== The task ==
In the entries that follow, the first line to write out is the one containing "by 1200 pixels.", and the last is the one containing "stamp_text(t, px, py, sz, -HP)". Reproduce that stretch exactly, with nothing before or after it.

== Source data ==
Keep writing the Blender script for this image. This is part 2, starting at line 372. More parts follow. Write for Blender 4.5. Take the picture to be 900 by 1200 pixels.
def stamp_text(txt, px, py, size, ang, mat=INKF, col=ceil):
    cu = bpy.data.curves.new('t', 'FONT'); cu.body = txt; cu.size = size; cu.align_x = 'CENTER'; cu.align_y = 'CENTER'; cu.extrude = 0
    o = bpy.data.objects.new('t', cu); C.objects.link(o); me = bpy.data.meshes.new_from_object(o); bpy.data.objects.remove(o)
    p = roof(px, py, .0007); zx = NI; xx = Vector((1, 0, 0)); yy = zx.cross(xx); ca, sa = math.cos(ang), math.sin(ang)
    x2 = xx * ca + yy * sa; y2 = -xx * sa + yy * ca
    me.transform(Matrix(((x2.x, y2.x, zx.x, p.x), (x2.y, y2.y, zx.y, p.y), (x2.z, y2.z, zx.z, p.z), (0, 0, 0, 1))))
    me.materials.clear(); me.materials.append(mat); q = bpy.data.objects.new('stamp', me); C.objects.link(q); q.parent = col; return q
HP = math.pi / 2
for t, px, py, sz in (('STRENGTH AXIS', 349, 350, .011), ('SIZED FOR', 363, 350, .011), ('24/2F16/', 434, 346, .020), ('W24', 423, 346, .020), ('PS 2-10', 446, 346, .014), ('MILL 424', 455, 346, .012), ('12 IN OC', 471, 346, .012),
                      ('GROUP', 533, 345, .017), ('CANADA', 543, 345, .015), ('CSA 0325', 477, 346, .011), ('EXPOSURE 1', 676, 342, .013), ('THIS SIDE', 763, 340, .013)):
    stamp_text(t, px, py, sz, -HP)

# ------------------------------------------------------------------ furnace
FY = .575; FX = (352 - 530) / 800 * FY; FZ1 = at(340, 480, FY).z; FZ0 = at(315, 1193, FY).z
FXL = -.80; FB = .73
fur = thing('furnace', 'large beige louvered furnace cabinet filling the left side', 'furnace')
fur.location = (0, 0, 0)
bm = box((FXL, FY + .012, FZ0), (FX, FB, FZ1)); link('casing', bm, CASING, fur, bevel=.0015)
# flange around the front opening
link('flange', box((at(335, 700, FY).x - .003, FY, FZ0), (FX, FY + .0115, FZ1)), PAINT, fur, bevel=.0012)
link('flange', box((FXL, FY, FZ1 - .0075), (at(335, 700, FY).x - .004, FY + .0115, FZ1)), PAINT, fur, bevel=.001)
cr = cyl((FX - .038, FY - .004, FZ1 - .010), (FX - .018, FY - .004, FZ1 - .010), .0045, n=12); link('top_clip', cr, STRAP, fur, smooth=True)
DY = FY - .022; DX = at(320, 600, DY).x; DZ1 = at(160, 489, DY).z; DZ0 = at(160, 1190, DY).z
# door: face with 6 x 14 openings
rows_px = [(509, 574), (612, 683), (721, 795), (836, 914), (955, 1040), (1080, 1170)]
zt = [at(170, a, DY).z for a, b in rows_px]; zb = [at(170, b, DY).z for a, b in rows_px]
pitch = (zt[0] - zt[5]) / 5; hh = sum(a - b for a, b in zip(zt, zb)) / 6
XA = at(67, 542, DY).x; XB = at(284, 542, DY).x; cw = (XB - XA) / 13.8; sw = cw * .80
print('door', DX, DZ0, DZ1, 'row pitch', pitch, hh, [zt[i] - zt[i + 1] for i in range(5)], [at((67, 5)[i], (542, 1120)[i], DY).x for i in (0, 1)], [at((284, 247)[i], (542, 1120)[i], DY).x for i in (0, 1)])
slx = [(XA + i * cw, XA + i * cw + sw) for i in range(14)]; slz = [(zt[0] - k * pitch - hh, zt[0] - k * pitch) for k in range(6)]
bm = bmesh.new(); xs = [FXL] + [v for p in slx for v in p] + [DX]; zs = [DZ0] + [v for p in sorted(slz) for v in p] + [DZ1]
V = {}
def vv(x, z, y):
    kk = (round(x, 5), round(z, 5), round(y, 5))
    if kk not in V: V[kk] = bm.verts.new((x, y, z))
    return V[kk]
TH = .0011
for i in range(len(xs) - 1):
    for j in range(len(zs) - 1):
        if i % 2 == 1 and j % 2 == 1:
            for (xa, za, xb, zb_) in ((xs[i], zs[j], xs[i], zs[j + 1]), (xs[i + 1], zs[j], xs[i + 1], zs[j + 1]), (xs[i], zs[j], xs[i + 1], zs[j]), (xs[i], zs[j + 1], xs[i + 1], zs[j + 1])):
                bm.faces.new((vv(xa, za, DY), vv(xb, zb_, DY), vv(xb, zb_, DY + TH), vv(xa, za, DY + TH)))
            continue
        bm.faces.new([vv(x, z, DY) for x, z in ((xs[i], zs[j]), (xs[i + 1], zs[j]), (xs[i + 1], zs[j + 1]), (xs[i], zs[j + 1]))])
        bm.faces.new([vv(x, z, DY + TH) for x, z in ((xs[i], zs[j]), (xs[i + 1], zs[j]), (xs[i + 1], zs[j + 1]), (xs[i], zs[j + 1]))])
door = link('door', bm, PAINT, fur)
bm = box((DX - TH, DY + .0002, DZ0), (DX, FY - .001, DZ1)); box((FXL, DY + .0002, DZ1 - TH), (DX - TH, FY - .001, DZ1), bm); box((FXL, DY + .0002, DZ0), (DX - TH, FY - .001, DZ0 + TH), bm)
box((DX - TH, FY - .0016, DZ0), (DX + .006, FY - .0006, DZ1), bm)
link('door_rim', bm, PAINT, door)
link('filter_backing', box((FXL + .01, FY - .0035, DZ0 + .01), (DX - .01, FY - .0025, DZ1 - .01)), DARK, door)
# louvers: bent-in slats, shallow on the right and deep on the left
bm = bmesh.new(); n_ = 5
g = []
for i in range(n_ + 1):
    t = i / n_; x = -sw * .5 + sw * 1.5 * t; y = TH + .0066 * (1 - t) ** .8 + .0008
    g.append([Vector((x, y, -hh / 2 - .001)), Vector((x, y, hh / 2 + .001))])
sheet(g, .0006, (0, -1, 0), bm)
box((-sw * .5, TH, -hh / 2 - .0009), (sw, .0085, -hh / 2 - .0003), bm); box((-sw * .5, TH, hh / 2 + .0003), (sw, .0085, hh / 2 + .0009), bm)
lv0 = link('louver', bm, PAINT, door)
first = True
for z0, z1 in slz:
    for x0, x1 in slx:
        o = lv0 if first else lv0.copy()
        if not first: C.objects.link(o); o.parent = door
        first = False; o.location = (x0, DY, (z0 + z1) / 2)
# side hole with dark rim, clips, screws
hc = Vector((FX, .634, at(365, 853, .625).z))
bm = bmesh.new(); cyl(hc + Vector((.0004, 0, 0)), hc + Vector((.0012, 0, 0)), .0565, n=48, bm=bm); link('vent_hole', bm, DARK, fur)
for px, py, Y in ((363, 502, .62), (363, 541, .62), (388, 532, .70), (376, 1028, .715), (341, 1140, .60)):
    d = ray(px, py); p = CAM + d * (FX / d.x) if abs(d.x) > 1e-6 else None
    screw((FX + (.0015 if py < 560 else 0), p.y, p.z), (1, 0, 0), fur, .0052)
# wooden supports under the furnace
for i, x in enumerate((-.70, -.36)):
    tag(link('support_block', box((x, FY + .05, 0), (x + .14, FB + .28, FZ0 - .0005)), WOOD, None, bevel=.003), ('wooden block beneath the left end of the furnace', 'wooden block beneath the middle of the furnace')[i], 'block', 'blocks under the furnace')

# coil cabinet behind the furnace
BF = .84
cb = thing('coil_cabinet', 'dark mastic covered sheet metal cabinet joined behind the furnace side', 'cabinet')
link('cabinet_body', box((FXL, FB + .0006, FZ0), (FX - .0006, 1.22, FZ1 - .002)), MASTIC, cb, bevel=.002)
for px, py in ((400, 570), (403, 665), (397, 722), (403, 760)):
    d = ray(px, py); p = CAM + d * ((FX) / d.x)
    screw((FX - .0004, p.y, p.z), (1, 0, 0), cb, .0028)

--

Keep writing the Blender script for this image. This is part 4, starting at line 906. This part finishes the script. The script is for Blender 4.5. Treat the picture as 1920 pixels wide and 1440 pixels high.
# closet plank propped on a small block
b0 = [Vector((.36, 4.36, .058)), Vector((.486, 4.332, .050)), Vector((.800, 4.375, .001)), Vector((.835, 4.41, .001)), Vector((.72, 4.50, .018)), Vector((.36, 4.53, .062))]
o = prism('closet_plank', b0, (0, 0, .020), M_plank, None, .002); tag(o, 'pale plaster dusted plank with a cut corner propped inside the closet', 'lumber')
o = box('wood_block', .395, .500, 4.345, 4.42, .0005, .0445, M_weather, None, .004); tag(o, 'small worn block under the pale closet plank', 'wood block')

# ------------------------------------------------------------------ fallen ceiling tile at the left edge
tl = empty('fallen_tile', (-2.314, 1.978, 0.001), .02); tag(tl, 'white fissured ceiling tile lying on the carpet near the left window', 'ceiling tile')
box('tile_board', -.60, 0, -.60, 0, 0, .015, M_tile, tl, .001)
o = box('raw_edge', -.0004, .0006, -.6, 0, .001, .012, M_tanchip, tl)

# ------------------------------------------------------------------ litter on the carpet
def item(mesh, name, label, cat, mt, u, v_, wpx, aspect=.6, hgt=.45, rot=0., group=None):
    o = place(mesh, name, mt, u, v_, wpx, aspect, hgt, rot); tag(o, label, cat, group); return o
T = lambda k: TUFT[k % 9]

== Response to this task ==
Keep writing the Blender script for this image. This is part 2, starting at line 372. More parts follow. Write for Blender 4.5. Take the picture to be 900 by 1200 pixels.
def stamp_text(txt, px, py, size, ang, mat=INKF, col=ceil):
    cu = bpy.data.curves.new('t', 'FONT'); cu.body = txt; cu.size = size; cu.align_x = 'CENTER'; cu.align_y = 'CENTER'; cu.extrude = 0
    o = bpy.data.objects.new('t', cu); C.objects.link(o); me = bpy.data.meshes.new_from_object(o); bpy.data.objects.remove(o)
    p = roof(px, py, .0007); zx = NI; xx = Vector((1, 0, 0)); yy = zx.cross(xx); ca, sa = math.cos(ang), math.sin(ang)
    x2 = xx * ca + yy * sa; y2 = -xx * sa + yy * ca
    me.transform(Matrix(((x2.x, y2.x, zx.x, p.x), (x2.y, y2.y, zx.y, p.y), (x2.z, y2.z, zx.z, p.z), (0, 0, 0, 1))))
    me.materials.clear(); me.materials.append(mat); q = bpy.data.objects.new('stamp', me); C.objects.link(q); q.parent = col; return q
HP = math.pi / 2
for t, px, py, sz in (('STRENGTH AXIS', 349, 350, .011), ('SIZED FOR', 363, 350, .011), ('24/2F16/', 434, 346, .020), ('W24', 423, 346, .020), ('PS 2-10', 446, 346, .014), ('MILL 424', 455, 346, .012), ('12 IN OC', 471, 346, .012),
                      ('GROUP', 533, 345, .017), ('CANADA', 543, 345, .015), ('CSA 0325', 477, 346, .011), ('EXPOSURE 1', 676, 342, .013), ('THIS SIDE', 763, 340, .013)):
    stamp_text(t, px, py, sz, -HP)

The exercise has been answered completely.